Entrada y salida de los hermanos y devotos de la Virgen de la Esperanza este martes de despedidas
Juan Flores / ABC
«No es la mía pero sí es la mía»
A las 19.02 alcanzan la meta una madre y una hija, que no saben cómo reaccionar al ver su perfil izquierdo desde el espejo. La hija le planta un beso al ver cómo se escapa una de esas lágrimas huecas y la madre pestañea por si en una de ésas la pesadilla acaba. Al tiempo una mujer mayor se emociona viendo la escena y el guarda le ofrece el rincón para que se reponga un momento. «No es la mía pero sí es la mía», indica mientras se enjuaga sonrojada. Dos ramos de flores se postran en la esquina y de repente suena una falsa alarma. No hay corazón que aguante más disgustos en el pecho de San Gil. Salen un grupo de jóvenes, algo más inconscientes pese a lo vivido, que rezan en voz alta el lema de la sacristía: «Imita lo que conmemoras». Y hay quien se atreve a dar la última palabra antes de regresar a la nave central del templo: «Aquí hace falta paz, mucha paz».

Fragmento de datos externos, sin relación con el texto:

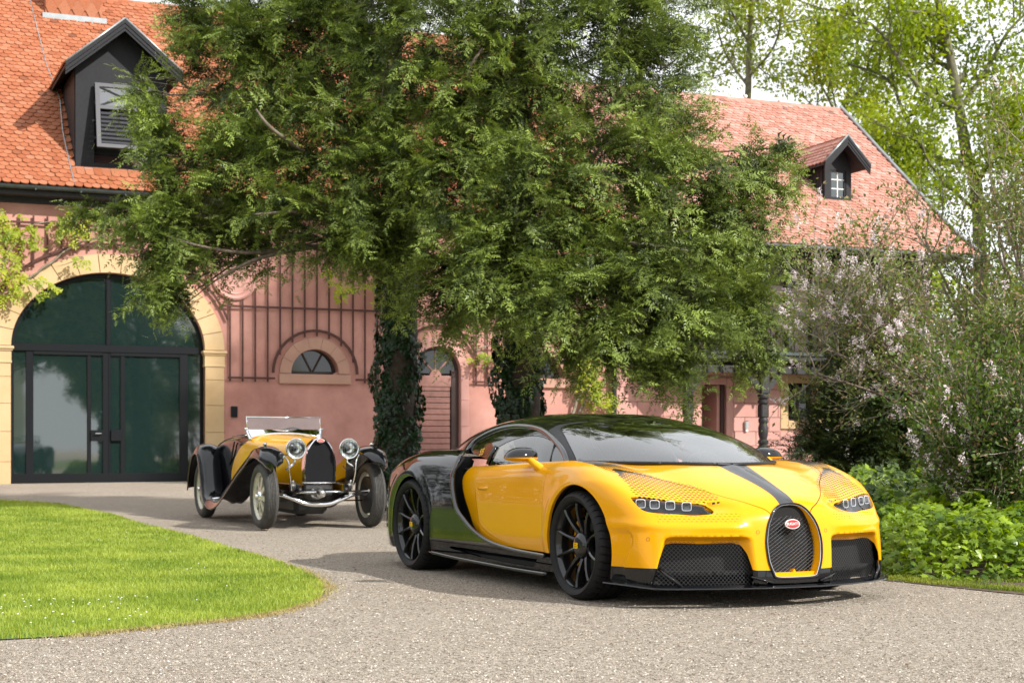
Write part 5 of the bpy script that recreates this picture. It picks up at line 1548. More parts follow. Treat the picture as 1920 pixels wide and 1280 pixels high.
    prof = [(-.12, .60), (.20, .74), (.20, .80), (-.05, .825), (-.30, .815), (-.42, .78), (-.44, .62)]
    m = MB().prism(prof, -.66, .66, (0, 2, 1)); m.build('dashboard', M_INT, root, 30)
    for y0 in (-.36, .36):
        m = MB()
        st = catmull(np.array([(-.75, .50), (-1.05, .47), (-1.22, .52), (-1.32, .72), (-1.42, .92), (-1.47, 1.06)]), 5)
        P = np.stack([st[:, 0], np.full(len(st), y0), st[:, 1]], 1)
        t_ = np.gradient(P, axis=0); t_ /= np.linalg.norm(t_, axis=1, keepdims=True)
        sd = np.tile([0, 1.0, 0], (len(P), 1)); nn = np.cross(sd, t_)
        wv = np.interp(np.linspace(0, 1, len(P)), [0, .4, .7, .88, 1], [.23, .24, .24, .17, .12])
        pr = np.array([(1, .01), (.98, .055), (.8, .075), (.6, .04), (0, .03), (-.6, .04), (-.8, .075), (-.98, .055), (-1, .01), (-.9, -.05), (.9, -.05)])
        prf = np.repeat(pr[None], len(P), 0); prf[..., 0] *= wv[:, None]
        VV, FF = sweep(P, prf, sd, nn)
        m.add(VV, FF).build('seat', M_INT, root, 50)
    a = np.linspace(0, 2*math.pi, 33)
    c0 = np.array([-.56, .36, .76]); u1 = np.array([0, 1.0, 0]); u2 = np.array([-.42, 0, .9])
    P = c0+.175*np.outer(np.cos(a), u1)+.165*np.outer(np.sin(a), u2)
    m = MB().tube(P, .014, 8, False); m.tube(np.array([P[0], c0, P[16]]), .018, 6); m.build('steering_wheel', M_INT, root, True)
    # light coloured arc between the seats
    P = catmull(np.array([(-.25, .02, .82), (-.7, .03, .70), (-1.3, .03, .80), (-1.6, .02, 1.0), (-1.5, 0, 1.12)]), 5)
    MB().tube(P, .014, 6).build('cabin_spine', M_ALU, root, True)
    MB().box(-1.62, -1.58, -.70, .70, .5, .93).build('bulkhead', M_INT, root)
    # ---------------- dark inner structure behind the gaps
    f2 = lambda x, y, z: np.maximum(np.minimum(car_f(x, y, z), np.maximum(tail_f(x, y, z), x+2.0))+.05, -cab_f(x, y, z)-.03)
    V, T = surfnet(f2, (-3.7, -1.04, .16), (.95, 1.04, .95), .036)
    V, T = cut(V, T, .40-np.hypot(V[:, 0]-.037, V[:, 2]-.325))
    V, T = cut(V, T, .41-np.hypot(V[:, 0]+2.66, V[:, 2]-.335))
    V, T = cut(V, T, V[:, 0]-.80)
    V, T = cut(V, T, np.where((V[:, 0] > .3), .2-np.abs(V[:, 2]-.58)*0-.0*V[:, 1], -1)*0-1)
    d_in = np.where((V[:, 0] > .3) & (V[:, 2] < .70), 1, -1.0)
    V, T = cut(V, T, d_in)
    link('inner_shell', np_mesh('inner_shell', V, T, M_DARK, True), root)
    MB().box(-3.4, .62, -.80, .80, .13, .20).box(-2.2, -.45, -.93, .93, .14, .19).build('underbody', M_DARK, root)
    # wheel wells
    for x0 in (.037, -2.65):
        for sg in (1, -1):
            m = MB().lathe([(.40, .28*sg), (.40, 0), (.30, -.02*sg), (0, -.02*sg)], 24, 'y', (x0, .66*sg, .33), None, math.pi-.3, 2*math.pi+.3)
            m.build('wheel_well', M_DARK, root, True)
    # ---------------- wheels
    def wheel(x0, sg, rad, rr, wid):
        st = 0 if x0 < -1 else 0
        yo = .985                                  # outer face
        loc = (x0, sg*yo, rad)
        w = MB()
        # local: +y is the outer face
        w.lathe([(rr, 0), (rr+.004, -.006), (rr-.010, -.016), (rr-.022, -.05), (rr-.03, -wid+.04), (rr, -wid)], 64, 'y')
        o = w.build('wheel', M_RIM, root, True)
        o.location = loc
        o.rotation_euler = (0, 0, 0 if sg > 0 else math.pi)
        tm = MB()
        R0 = rad
        prof = [(rr-.004, -.010), (rr+.006, .004), (rr+.02, .012), (rr+.5*(R0-rr), .018), (R0-.022, .008), (R0-.008, -.008), (R0-.0015, -.028), (R0, -.045)]
        gro = []
        for yy in np.linspace(-.075, -wid+.075, 3): gro += [(R0, yy+.007), (R0-.008, yy+.005), (R0-.008, yy-.005), (R0, yy-.007)]
        prof += gro+[(R0, -wid+.045), (R0-.0015, -wid+.028), (R0-.010, -wid+.004), (R0-.03, -wid-.01), (rr, -wid-.006)]
        prof = np.array(prof); K = 44; ang = []; sc = []
        for k in range(K):
            a0 = 2*math.pi*k/K; da = 2*math.pi/K
            ang += [a0, a0+da*.80, a0+da*.84, a0+da*.96]; sc += [0, 0, 1, 1]
        ang = np.array(ang); sc = np.array(sc); M_ = len(prof)
        Vt = np.zeros((len(ang), M_, 3))
        rad_ = np.repeat(prof[None, :, 0], len(ang), 0)
        sh = ((prof[:, 1] < -.006) & (prof[:, 0] > R0-.012) & (np.arange(M_) > 4))
        rad_ -= sc[:, None]*np.where(sh & ((prof[:, 1] > -.07) | (prof[:, 1] < -wid+.07)), .007, np.where(sh, .003, 0))[None]
        aa = ang[:, None]+np.where(sh, -(prof[:, 1]+.05)*.5, 0)[None]
        Vt[..., 0] = np.cos(aa)*rad_; Vt[..., 2] = np.sin(aa)*rad_; Vt[..., 1] = prof[None, :, 1]
        n_ = len(ang)
        FF = [(i*M_+q, ((i+1) % n_)*M_+q, ((i+1) % n_)*M_+q+1, i*M_+q+1) for i in range(n_) for q in range(M_-1)]
        tm.add(Vt.reshape(-1, 3), FF).build('tyre', M_RUB, o, 45)
        # rim spokes
        for k in range(10):
            a0 = 2*math.pi*k/10+.31
            d = np.array([math.cos(a0), 0, math.sin(a0)]); tdir = np.array([-math.sin(a0), 0, math.cos(a0)])
            pts = []
            prof_s = [(.085, -.052, .022), (.12, -.040, .014), (.17, -.026, .0105), (rr-.05, -.016, .010), (rr-.012, -.014, .013)]
            Vs = []
            for r_, y_, w_ in prof_s:
                c_ = d*r_+np.array([0, y_, 0])
                Vs += [c_+tdir*w_+np.array([0, -.028, 0]), c_+tdir*w_*.8, c_+tdir*w_*.15+np.array([0, .008, 0]), c_-tdir*w_*.15+np.array([0, .008, 0]), c_-tdir*w_*.8, c_-tdir*w_+np.array([0, -.028, 0])]
            FF = [(i*6+j, i*6+(j+1) % 6, (i+1)*6+(j+1) % 6, (i+1)*6+j) for i in range(4) for j in range(6)]
            MB().add(np.array(Vs), FF).build('spoke', M_RIM, o, 35)
        hub = MB().lathe([(.0, -.012), (.045, -.014), (.074, -.026), (.084, -.042), (.088, -.075), (.088, -.12)], 32, 'y')
        h_ = hub.build('hub', M_RIM, o, 40)
        dsc = MB().lathe([(.10, -.150), (.20, -.150), (.205, -.153), (.205, -.178), (.20, -.18), (.1, -.18)], 40, 'y')
        dsc.build('brake_disc', M_DISC, o, 40)
        cal = MB(); a0 = R(-38); a1 = R(38) 
        cal.lathe([(.165, -.118), (.232, -.118), (.236, -.125), (.236, -.195), (.165, -.195), (.165, -.118)], 14, 'y', (0, 0, 0), None, a0, a1)
        cal.build('brake_caliper', M_YEL, o, 35)
        back = MB().lathe([(0, -wid+.03), (rr, -wid+.03)], 32, 'y'); back.build('wheel_back', M_DARK, o)
        tx = text_mesh('EB', .052, .003)
        place_text(o, tx, 'hub_emblem', M_YELT, np.array([0.0, -.008, -.004]), Vector((0, 1, 0)), Vector((-1, 0, 0)))
        return o
    for sg in (1, -1):
        wheel(0.0, sg, .339, .272, .265)
        wheel(-2.711, sg, .355, .285, .33)
    return root

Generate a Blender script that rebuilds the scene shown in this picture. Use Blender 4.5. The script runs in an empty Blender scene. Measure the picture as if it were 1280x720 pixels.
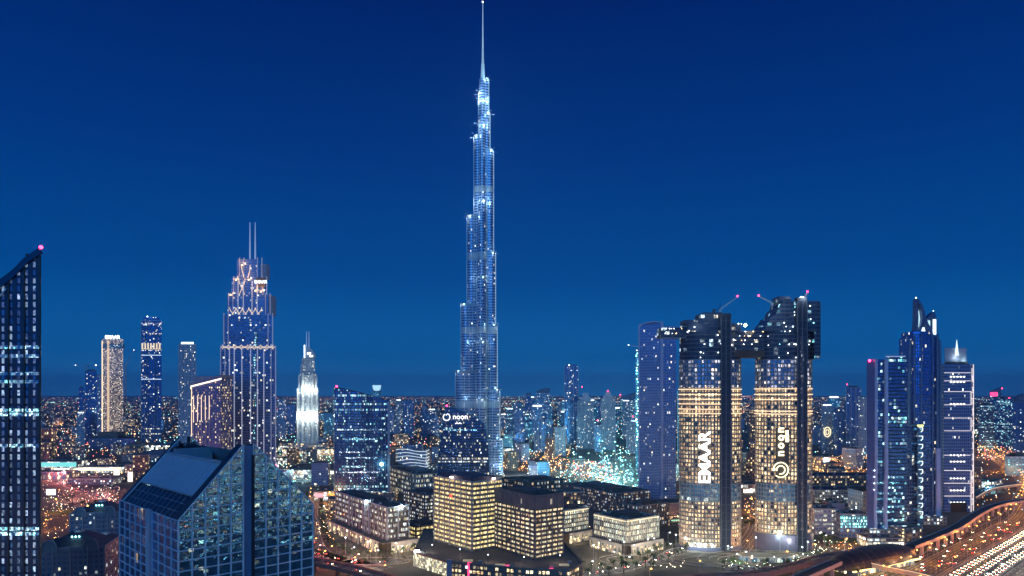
import bpy, math, random
from mathutils import Vector, noise
random.seed(7)
R = math.radians
PI = math.pi
scene = bpy.context.scene
COL = scene.collection

# ---------------------------------------------------------------- camera
CAMZ, FOC, HY = 150.0, 864.0, 491.0
cd = bpy.data.cameras.new('camera'); cam = bpy.data.objects.new('camera', cd); COL.objects.link(cam)
cam.location = (0, 0, CAMZ); cam.rotation_euler = (R(90), 0, 0)
cd.sensor_width = 36; cd.lens = 36 * FOC / 1280; cd.shift_y = (HY - 360) / 1280
cd.clip_start = 1; cd.clip_end = 60000
scene.camera = cam

# ---------------------------------------------------------------- sky, sun, exposure
w = bpy.data.worlds.new('World'); scene.world = w; w.use_nodes = True
nt = w.node_tree; nt.nodes.clear()
wo = nt.nodes.new('ShaderNodeOutputWorld'); bg = nt.nodes.new('ShaderNodeBackground')
sky = nt.nodes.new('ShaderNodeTexSky'); sky.sky_type = 'NISHITA'; sky.sun_disc = False
sky.sun_elevation = R(-2); sky.sun_rotation = R(180); sky.altitude = 0; sky.air_density = 1.0; sky.dust_density = 0.3; sky.ozone_density = 6.0
# dusk grade: the sky texture gives the brightness, a tint by elevation gives the after-sunset colour
tcw = nt.nodes.new('ShaderNodeTexCoord'); spw = nt.nodes.new('ShaderNodeSeparateXYZ'); nt.links.new(tcw.outputs['Generated'], spw.inputs[0])
ramp = nt.nodes.new('ShaderNodeValToRGB'); nt.links.new(spw.outputs[2], ramp.inputs[0])
el = ramp.color_ramp.elements; el[0].position = 0.0; el[0].color = (.030, .300, .760, 1); el[1].position = 1.0; el[1].color = (.0, .009, .075, 1)
for p_, c_ in ((.05, (.002, .140, .440)), (.16, (.000, .070, .300)), (.32, (.000, .037, .225)), (.5, (.000, .016, .140))):
    e_ = el.new(p_); e_.color = (*c_, 1)
mul = nt.nodes.new('ShaderNodeMix'); mul.data_type = 'RGBA'; mul.blend_type = 'MIX'; mul.inputs[0].default_value = .96
skm = nt.nodes.new('ShaderNodeMix'); skm.data_type = 'RGBA'; skm.blend_type = 'MULTIPLY'; skm.inputs[0].default_value = 1
nt.links.new(sky.outputs[0], skm.inputs[6]); skm.inputs[7].default_value = (.0, .03, .11, 1)
nt.links.new(skm.outputs[2], mul.inputs[6]); nt.links.new(ramp.outputs[0], mul.inputs[7])
nt.links.new(mul.outputs[2], bg.inputs[0]); bg.inputs[1].default_value = 1.0
nt.links.new(bg.outputs[0], wo.inputs[0])
sl = bpy.data.lights.new('sun', 'SUN'); so = bpy.data.objects.new('sun', sl); COL.objects.link(so)
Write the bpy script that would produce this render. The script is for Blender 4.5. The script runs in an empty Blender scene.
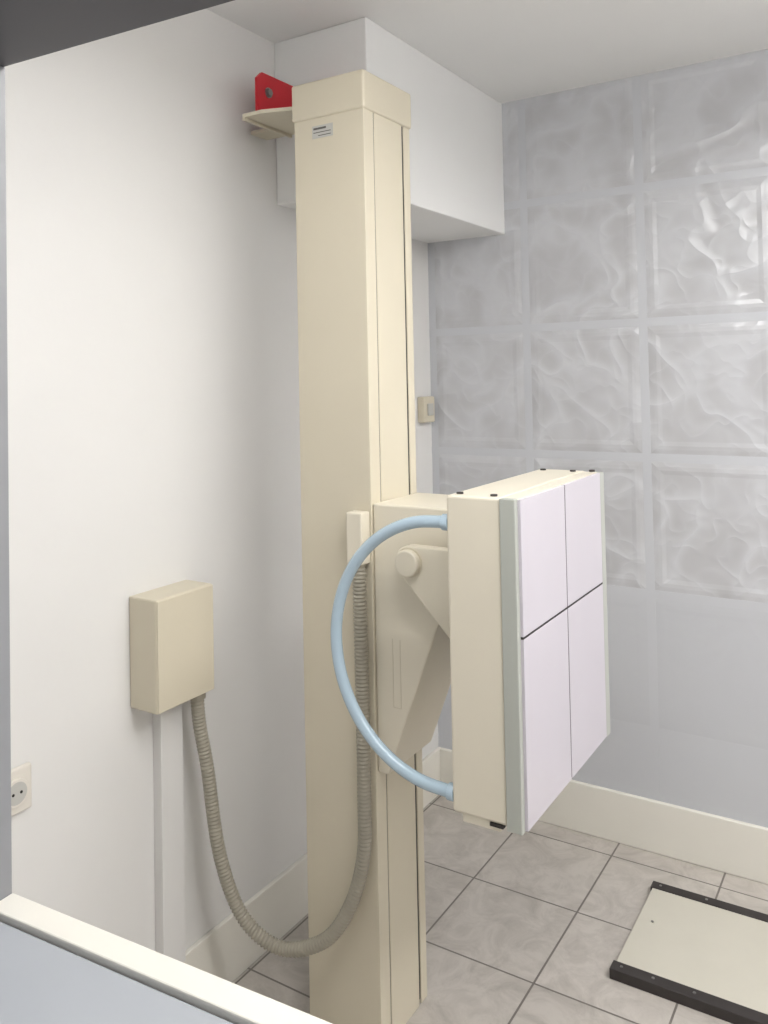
import bpy, bmesh, math
from mathutils import Vector, Matrix
C=bpy.context; S=C.scene
S.view_settings.view_transform='Standard'

def srgb(r,g,b):
    f=lambda c:(c/255/12.92) if c/255<=0.04045 else ((c/255+0.055)/1.055)**2.4
    return (f(r),f(g),f(b),1)

def mat(name,col,rough=0.5,noise=0.0,nscale=8,bump=0.0,bscale=60,metal=0.0,spec=0.5,coat=0.0):
    m=bpy.data.materials.new(name); m.use_nodes=True
    nt=m.node_tree; b=nt.nodes['Principled BSDF']
    b.inputs['Base Color'].default_value=col; b.inputs['Roughness'].default_value=rough
    b.inputs['Metallic'].default_value=metal; b.inputs['Specular IOR Level'].default_value=spec
    b.inputs['Coat Weight'].default_value=coat
    tc=nt.nodes.new('ShaderNodeTexCoord')
    n=nt.nodes.new('ShaderNodeTexNoise'); n.inputs['Scale'].default_value=nscale; n.inputs['Detail'].default_value=4
    nt.links.new(tc.outputs['Object'],n.inputs['Vector'])
    r=nt.nodes.new('ShaderNodeValToRGB')
    k=noise
    r.color_ramp.elements[0].position=0.3; r.color_ramp.elements[1].position=0.7
    r.color_ramp.elements[0].color=tuple(c*(1-k) for c in col[:3])+(1,)
    r.color_ramp.elements[1].color=tuple(min(1,c*(1+k)) for c in col[:3])+(1,)
    nt.links.new(n.outputs['Fac'],r.inputs['Fac']); nt.links.new(r.outputs['Color'],b.inputs['Base Color'])
    if bump>0:
        n2=nt.nodes.new('ShaderNodeTexNoise'); n2.inputs['Scale'].default_value=bscale; n2.inputs['Detail'].default_value=3
        nt.links.new(tc.outputs['Object'],n2.inputs['Vector'])
        bp=nt.nodes.new('ShaderNodeBump'); bp.inputs['Strength'].default_value=bump; bp.inputs['Distance'].default_value=0.01
        nt.links.new(n2.outputs['Fac'],bp.inputs['Height']); nt.links.new(bp.outputs['Normal'],b.inputs['Normal'])
    return m

M_wall=mat('plaster_white',srgb(224,223,221),0.6,0.015,3,0.05,20)
M_ceil=mat('ceiling_paint',srgb(236,236,235),0.7,0.01,3)
M_base=mat('baseboard_cream',srgb(231,228,219),0.4,0.01)
M_col=mat('enamel_cream',srgb(209,201,181),0.38,0.012,6,0.03,300)
M_col2=mat('enamel_cream_light',srgb(220,213,196),0.35,0.012,6)
M_box=mat('box_cream',srgb(207,199,179),0.4,0.01)
M_dark=mat('slot_dark',srgb(38,34,32),0.6)
M_rub=mat('rubber_black',srgb(50,45,44),0.55,0.1,40)
M_grey=mat('strip_grey',srgb(174,177,170),0.35)
M_lil=mat('panel_lilac',srgb(196,191,199),0.3,0.01)
M_blue=mat('tube_blue',srgb(174,195,210),0.25,0.01,coat=0.4)
M_hose=mat('hose_grey',srgb(158,153,139),0.5,0.04,30)
M_red=mat('paint_red',srgb(190,20,38),0.35)
M_steel=mat('steel',srgb(150,148,145),0.3,0.05,metal=0.9)
M_label=mat('label_silver',srgb(188,187,182),0.3)
M_ink=mat('label_ink',srgb(90,88,84),0.5)
M_sock=mat('socket_white',srgb(218,213,204),0.3)
M_sill=mat('sill_grey',srgb(170,174,180),0.5,0.03,5)
M_jamb=mat('jamb_grey',srgb(146,147,150),0.5,0.02)
M_head=mat('head_dark',srgb(86,85,90),0.5,0.02)
M_plate=mat('board_cream',srgb(202,198,185),0.45,0.02)
M_lamp=mat('lamp_body',srgb(240,240,240),0.4)
BW=(196,198,203)
M_bwall=mat('back_wall_paint',srgb(*BW),0.22,0.008,3)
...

Macarenos fueron apurando hasta el final cada minuto de la visita al camarín. Y muchos fueron llegando a hurtadillas, como el sacerdote don Antonio Romero Padilla, consolando a hermanos que lo paraban allí presentes, o José María Rojas Marcos, que asistió con pena al encuentro de la que siempre lo lleva a la gloria cada Madrugada. En la intimidad de sus oraciones, el capataz no quería dejar de mirarla. Y se vieron esos últimos besos con los ojos. Esa última mirada pintada en los labios. Y un último deseo en quienes no quisieron irse, sino quedarse como hace el palio tantas noches de Viernes Santo. En la Santa Misa. Hasta que la Esperanza quiera.